Female strategies when they encounter the dominant ideas about femininity

“Some distance themselves from traditional ideas of femininity. But the gender performances among the informants are very varied. Some are consciously rebellious, whereas others are hyper-feminizing themselves either as a statement or because they have to in order to get gigs. Whereas others dress down or even have a masculine style, and avoid playing music that is considered feminine. And then there are those who are queer, and for those, other 'rules' apply.

“One of my informants costumes almost in the same way as Lady Gaga. She is very aware of gender dynamics and the gender dimension in her performance, and she uses her success as a platform to say something political about gender discrimination. She shows a lot of skin and uses fashion actively. She fluctuates between feeling that it is empowering and feeling that it is exploitative, but she likes the theatrical aspect of it. Unfortunately, she deals with the worst types of comments and gender harassment by both men and women. It is a shame that there can't be a mutual support between women regardless of how they dress, but that some have to criticize women playing with a hyper-feminine appearance.”

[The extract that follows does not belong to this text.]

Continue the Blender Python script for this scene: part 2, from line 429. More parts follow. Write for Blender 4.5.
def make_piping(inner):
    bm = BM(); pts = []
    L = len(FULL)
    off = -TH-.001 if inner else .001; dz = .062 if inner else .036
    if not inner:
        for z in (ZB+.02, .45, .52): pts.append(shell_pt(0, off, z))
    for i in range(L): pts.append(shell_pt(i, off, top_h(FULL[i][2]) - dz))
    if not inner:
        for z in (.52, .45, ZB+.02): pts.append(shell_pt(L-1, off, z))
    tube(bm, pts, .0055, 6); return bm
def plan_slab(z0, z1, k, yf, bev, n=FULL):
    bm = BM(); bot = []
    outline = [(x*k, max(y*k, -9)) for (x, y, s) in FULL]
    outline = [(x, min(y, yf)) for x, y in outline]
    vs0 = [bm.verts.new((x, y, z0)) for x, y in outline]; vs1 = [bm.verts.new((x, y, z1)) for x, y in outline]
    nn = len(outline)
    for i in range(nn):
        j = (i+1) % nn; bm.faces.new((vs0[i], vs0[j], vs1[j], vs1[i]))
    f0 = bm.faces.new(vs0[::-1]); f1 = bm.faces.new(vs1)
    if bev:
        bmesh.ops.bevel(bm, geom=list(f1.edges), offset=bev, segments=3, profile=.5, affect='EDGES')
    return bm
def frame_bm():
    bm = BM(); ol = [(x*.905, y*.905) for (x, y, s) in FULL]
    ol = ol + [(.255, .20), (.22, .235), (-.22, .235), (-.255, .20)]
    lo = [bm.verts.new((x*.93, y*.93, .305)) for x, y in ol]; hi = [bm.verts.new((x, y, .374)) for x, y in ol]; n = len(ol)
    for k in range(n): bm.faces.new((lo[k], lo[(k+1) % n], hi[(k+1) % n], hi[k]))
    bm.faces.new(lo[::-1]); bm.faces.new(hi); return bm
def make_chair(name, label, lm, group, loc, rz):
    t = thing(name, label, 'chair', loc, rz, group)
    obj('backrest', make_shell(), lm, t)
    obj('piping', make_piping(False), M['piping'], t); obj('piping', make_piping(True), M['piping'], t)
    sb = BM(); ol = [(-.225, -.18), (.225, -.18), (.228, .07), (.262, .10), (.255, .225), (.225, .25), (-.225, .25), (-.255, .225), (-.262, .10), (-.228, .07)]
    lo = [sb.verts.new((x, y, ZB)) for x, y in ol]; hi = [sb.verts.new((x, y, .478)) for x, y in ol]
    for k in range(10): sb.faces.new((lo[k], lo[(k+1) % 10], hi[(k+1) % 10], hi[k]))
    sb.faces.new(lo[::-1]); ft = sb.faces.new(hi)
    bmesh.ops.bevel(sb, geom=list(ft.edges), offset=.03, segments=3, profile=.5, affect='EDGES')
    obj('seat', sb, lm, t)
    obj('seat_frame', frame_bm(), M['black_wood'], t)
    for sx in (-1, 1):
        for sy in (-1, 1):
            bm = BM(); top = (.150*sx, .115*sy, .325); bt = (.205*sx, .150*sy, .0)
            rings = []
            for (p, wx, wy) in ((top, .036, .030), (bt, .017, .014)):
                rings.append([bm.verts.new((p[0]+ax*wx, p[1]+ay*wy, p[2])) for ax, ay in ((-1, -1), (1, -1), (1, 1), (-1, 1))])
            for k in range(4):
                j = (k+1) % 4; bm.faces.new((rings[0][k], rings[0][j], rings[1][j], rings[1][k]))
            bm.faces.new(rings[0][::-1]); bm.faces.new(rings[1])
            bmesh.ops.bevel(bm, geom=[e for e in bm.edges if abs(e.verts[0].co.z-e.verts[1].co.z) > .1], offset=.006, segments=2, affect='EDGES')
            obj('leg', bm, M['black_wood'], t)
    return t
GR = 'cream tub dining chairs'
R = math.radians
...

Even the title DJ is masculine by default, according to Gadir. There is a stereotypical masculine man in the mainstream culture, and the male DJs are branded according to this image. As such, there isn’t much leeway for men either. Ideally, they should look like the type of man we know from Hollywood and popular culture. But there is a large queer scene, and there you’ll encounter many different gender representations.

“The numbers are important. The share of women must increase. Other strategies include making club policies non-discriminatory and providing consequences for those who misbehave in terms of gender discrimination or harassment."